▶ [What the task asks]
Give back the whole listing exactly as shown.

▶ [Given data]
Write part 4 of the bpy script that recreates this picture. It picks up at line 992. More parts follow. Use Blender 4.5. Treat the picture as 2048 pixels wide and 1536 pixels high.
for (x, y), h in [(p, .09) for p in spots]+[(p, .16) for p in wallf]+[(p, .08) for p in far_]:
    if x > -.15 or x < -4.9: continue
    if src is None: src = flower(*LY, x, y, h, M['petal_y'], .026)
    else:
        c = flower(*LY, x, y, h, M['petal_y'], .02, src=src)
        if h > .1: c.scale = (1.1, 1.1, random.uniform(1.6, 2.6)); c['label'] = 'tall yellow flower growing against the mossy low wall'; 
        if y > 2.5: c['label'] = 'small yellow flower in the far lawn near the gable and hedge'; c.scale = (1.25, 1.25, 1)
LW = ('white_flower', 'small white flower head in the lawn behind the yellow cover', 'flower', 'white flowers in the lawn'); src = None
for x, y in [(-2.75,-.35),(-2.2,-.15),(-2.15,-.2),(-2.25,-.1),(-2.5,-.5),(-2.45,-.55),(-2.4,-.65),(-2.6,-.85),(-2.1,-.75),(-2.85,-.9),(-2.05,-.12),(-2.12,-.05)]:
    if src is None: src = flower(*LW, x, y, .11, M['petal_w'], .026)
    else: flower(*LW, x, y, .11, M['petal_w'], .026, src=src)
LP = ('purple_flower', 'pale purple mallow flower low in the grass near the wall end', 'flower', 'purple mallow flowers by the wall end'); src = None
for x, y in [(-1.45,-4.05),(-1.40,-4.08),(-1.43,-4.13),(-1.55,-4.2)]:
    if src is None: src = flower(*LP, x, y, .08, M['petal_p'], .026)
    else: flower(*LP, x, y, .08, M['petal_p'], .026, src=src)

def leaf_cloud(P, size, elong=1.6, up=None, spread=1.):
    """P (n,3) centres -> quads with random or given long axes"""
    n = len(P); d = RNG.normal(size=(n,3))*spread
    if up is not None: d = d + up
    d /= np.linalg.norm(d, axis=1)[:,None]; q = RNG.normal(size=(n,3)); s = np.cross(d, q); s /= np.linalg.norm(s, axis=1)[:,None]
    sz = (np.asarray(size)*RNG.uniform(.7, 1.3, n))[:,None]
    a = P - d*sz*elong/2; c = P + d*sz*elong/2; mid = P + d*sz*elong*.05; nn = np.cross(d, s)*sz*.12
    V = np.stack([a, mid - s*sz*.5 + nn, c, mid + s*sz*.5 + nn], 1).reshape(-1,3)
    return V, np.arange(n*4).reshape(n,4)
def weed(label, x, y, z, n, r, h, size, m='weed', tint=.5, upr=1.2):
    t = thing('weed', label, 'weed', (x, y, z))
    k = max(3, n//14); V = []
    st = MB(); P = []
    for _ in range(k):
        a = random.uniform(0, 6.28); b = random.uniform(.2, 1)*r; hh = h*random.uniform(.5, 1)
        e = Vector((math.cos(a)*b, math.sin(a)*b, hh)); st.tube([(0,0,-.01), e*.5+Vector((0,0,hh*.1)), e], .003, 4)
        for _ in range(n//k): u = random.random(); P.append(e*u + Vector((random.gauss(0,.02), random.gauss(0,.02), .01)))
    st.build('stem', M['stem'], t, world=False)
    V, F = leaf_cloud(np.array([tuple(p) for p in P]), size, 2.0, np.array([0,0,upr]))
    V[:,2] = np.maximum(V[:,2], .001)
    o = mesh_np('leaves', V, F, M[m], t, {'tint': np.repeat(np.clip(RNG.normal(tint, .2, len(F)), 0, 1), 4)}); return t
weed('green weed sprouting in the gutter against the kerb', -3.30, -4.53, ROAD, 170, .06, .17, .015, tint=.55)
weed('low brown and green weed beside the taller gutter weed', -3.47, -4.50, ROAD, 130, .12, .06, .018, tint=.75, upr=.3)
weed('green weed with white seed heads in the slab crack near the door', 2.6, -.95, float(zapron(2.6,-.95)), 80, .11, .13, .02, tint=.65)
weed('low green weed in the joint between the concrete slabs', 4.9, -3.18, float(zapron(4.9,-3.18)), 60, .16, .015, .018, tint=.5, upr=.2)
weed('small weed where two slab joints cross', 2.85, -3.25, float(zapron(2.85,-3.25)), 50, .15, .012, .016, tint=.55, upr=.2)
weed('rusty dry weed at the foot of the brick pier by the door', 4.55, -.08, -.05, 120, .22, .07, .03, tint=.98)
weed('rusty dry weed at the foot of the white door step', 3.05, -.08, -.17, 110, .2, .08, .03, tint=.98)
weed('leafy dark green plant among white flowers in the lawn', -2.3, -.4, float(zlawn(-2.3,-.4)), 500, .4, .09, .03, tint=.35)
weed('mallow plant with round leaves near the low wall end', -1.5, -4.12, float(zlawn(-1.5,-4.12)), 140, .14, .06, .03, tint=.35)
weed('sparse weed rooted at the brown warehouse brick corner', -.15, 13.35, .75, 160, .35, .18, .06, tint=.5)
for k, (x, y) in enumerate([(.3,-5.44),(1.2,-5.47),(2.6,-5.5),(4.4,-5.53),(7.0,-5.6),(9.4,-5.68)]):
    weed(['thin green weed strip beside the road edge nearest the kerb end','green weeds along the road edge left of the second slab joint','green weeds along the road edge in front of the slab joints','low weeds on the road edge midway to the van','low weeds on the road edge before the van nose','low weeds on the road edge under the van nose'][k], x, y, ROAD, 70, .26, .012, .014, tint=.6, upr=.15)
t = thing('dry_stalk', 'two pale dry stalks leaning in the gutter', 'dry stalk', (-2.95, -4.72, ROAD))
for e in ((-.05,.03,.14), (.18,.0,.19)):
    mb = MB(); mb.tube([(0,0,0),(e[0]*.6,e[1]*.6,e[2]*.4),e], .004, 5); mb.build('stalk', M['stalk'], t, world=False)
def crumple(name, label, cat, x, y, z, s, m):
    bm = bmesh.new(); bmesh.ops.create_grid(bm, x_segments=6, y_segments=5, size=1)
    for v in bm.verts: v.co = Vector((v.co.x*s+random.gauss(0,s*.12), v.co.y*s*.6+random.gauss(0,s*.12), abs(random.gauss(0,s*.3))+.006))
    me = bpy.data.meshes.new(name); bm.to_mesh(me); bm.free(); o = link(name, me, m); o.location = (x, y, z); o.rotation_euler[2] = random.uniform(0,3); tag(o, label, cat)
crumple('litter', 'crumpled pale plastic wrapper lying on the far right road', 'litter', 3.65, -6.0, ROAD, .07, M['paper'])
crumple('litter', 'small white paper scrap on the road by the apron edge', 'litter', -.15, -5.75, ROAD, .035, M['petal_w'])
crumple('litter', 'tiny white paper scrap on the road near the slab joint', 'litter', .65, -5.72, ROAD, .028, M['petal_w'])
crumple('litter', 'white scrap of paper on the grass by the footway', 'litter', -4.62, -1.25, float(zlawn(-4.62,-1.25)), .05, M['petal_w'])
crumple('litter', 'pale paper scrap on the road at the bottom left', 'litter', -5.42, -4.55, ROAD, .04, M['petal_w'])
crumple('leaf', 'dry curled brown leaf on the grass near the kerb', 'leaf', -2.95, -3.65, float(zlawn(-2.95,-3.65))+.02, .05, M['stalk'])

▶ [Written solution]
Write part 4 of the bpy script that recreates this picture. It picks up at line 992. More parts follow. Use Blender 4.5. Treat the picture as 2048 pixels wide and 1536 pixels high.
for (x, y), h in [(p, .09) for p in spots]+[(p, .16) for p in wallf]+[(p, .08) for p in far_]:
    if x > -.15 or x < -4.9: continue
    if src is None: src = flower(*LY, x, y, h, M['petal_y'], .026)
    else:
        c = flower(*LY, x, y, h, M['petal_y'], .02, src=src)
        if h > .1: c.scale = (1.1, 1.1, random.uniform(1.6, 2.6)); c['label'] = 'tall yellow flower growing against the mossy low wall'; 
        if y > 2.5: c['label'] = 'small yellow flower in the far lawn near the gable and hedge'; c.scale = (1.25, 1.25, 1)
LW = ('white_flower', 'small white flower head in the lawn behind the yellow cover', 'flower', 'white flowers in the lawn'); src = None
for x, y in [(-2.75,-.35),(-2.2,-.15),(-2.15,-.2),(-2.25,-.1),(-2.5,-.5),(-2.45,-.55),(-2.4,-.65),(-2.6,-.85),(-2.1,-.75),(-2.85,-.9),(-2.05,-.12),(-2.12,-.05)]:
    if src is None: src = flower(*LW, x, y, .11, M['petal_w'], .026)
    else: flower(*LW, x, y, .11, M['petal_w'], .026, src=src)
LP = ('purple_flower', 'pale purple mallow flower low in the grass near the wall end', 'flower', 'purple mallow flowers by the wall end'); src = None
for x, y in [(-1.45,-4.05),(-1.40,-4.08),(-1.43,-4.13),(-1.55,-4.2)]:
    if src is None: src = flower(*LP, x, y, .08, M['petal_p'], .026)
    else: flower(*LP, x, y, .08, M['petal_p'], .026, src=src)

def leaf_cloud(P, size, elong=1.6, up=None, spread=1.):
    """P (n,3) centres -> quads with random or given long axes"""
    n = len(P); d = RNG.normal(size=(n,3))*spread
    if up is not None: d = d + up
    d /= np.linalg.norm(d, axis=1)[:,None]; q = RNG.normal(size=(n,3)); s = np.cross(d, q); s /= np.linalg.norm(s, axis=1)[:,None]
    sz = (np.asarray(size)*RNG.uniform(.7, 1.3, n))[:,None]
    a = P - d*sz*elong/2; c = P + d*sz*elong/2; mid = P + d*sz*elong*.05; nn = np.cross(d, s)*sz*.12
    V = np.stack([a, mid - s*sz*.5 + nn, c, mid + s*sz*.5 + nn], 1).reshape(-1,3)
    return V, np.arange(n*4).reshape(n,4)
def weed(label, x, y, z, n, r, h, size, m='weed', tint=.5, upr=1.2):
    t = thing('weed', label, 'weed', (x, y, z))
    k = max(3, n//14); V = []
    st = MB(); P = []
    for _ in range(k):
        a = random.uniform(0, 6.28); b = random.uniform(.2, 1)*r; hh = h*random.uniform(.5, 1)
        e = Vector((math.cos(a)*b, math.sin(a)*b, hh)); st.tube([(0,0,-.01), e*.5+Vector((0,0,hh*.1)), e], .003, 4)
        for _ in range(n//k): u = random.random(); P.append(e*u + Vector((random.gauss(0,.02), random.gauss(0,.02), .01)))
    st.build('stem', M['stem'], t, world=False)
    V, F = leaf_cloud(np.array([tuple(p) for p in P]), size, 2.0, np.array([0,0,upr]))
    V[:,2] = np.maximum(V[:,2], .001)
    o = mesh_np('leaves', V, F, M[m], t, {'tint': np.repeat(np.clip(RNG.normal(tint, .2, len(F)), 0, 1), 4)}); return t
weed('green weed sprouting in the gutter against the kerb', -3.30, -4.53, ROAD, 170, .06, .17, .015, tint=.55)
weed('low brown and green weed beside the taller gutter weed', -3.47, -4.50, ROAD, 130, .12, .06, .018, tint=.75, upr=.3)
weed('green weed with white seed heads in the slab crack near the door', 2.6, -.95, float(zapron(2.6,-.95)), 80, .11, .13, .02, tint=.65)
weed('low green weed in the joint between the concrete slabs', 4.9, -3.18, float(zapron(4.9,-3.18)), 60, .16, .015, .018, tint=.5, upr=.2)
weed('small weed where two slab joints cross', 2.85, -3.25, float(zapron(2.85,-3.25)), 50, .15, .012, .016, tint=.55, upr=.2)
weed('rusty dry weed at the foot of the brick pier by the door', 4.55, -.08, -.05, 120, .22, .07, .03, tint=.98)
weed('rusty dry weed at the foot of the white door step', 3.05, -.08, -.17, 110, .2, .08, .03, tint=.98)
weed('leafy dark green plant among white flowers in the lawn', -2.3, -.4, float(zlawn(-2.3,-.4)), 500, .4, .09, .03, tint=.35)
weed('mallow plant with round leaves near the low wall end', -1.5, -4.12, float(zlawn(-1.5,-4.12)), 140, .14, .06, .03, tint=.35)
weed('sparse weed rooted at the brown warehouse brick corner', -.15, 13.35, .75, 160, .35, .18, .06, tint=.5)
for k, (x, y) in enumerate([(.3,-5.44),(1.2,-5.47),(2.6,-5.5),(4.4,-5.53),(7.0,-5.6),(9.4,-5.68)]):
    weed(['thin green weed strip beside the road edge nearest the kerb end','green weeds along the road edge left of the second slab joint','green weeds along the road edge in front of the slab joints','low weeds on the road edge midway to the van','low weeds on the road edge before the van nose','low weeds on the road edge under the van nose'][k], x, y, ROAD, 70, .26, .012, .014, tint=.6, upr=.15)
t = thing('dry_stalk', 'two pale dry stalks leaning in the gutter', 'dry stalk', (-2.95, -4.72, ROAD))
for e in ((-.05,.03,.14), (.18,.0,.19)):
    mb = MB(); mb.tube([(0,0,0),(e[0]*.6,e[1]*.6,e[2]*.4),e], .004, 5); mb.build('stalk', M['stalk'], t, world=False)
def crumple(name, label, cat, x, y, z, s, m):
    bm = bmesh.new(); bmesh.ops.create_grid(bm, x_segments=6, y_segments=5, size=1)
    for v in bm.verts: v.co = Vector((v.co.x*s+random.gauss(0,s*.12), v.co.y*s*.6+random.gauss(0,s*.12), abs(random.gauss(0,s*.3))+.006))
    me = bpy.data.meshes.new(name); bm.to_mesh(me); bm.free(); o = link(name, me, m); o.location = (x, y, z); o.rotation_euler[2] = random.uniform(0,3); tag(o, label, cat)
crumple('litter', 'crumpled pale plastic wrapper lying on the far right road', 'litter', 3.65, -6.0, ROAD, .07, M['paper'])
crumple('litter', 'small white paper scrap on the road by the apron edge', 'litter', -.15, -5.75, ROAD, .035, M['petal_w'])
crumple('litter', 'tiny white paper scrap on the road near the slab joint', 'litter', .65, -5.72, ROAD, .028, M['petal_w'])
crumple('litter', 'white scrap of paper on the grass by the footway', 'litter', -4.62, -1.25, float(zlawn(-4.62,-1.25)), .05, M['petal_w'])
crumple('litter', 'pale paper scrap on the road at the bottom left', 'litter', -5.42, -4.55, ROAD, .04, M['petal_w'])
crumple('leaf', 'dry curled brown leaf on the grass near the kerb', 'leaf', -2.95, -3.65, float(zlawn(-2.95,-3.65))+.02, .05, M['stalk'])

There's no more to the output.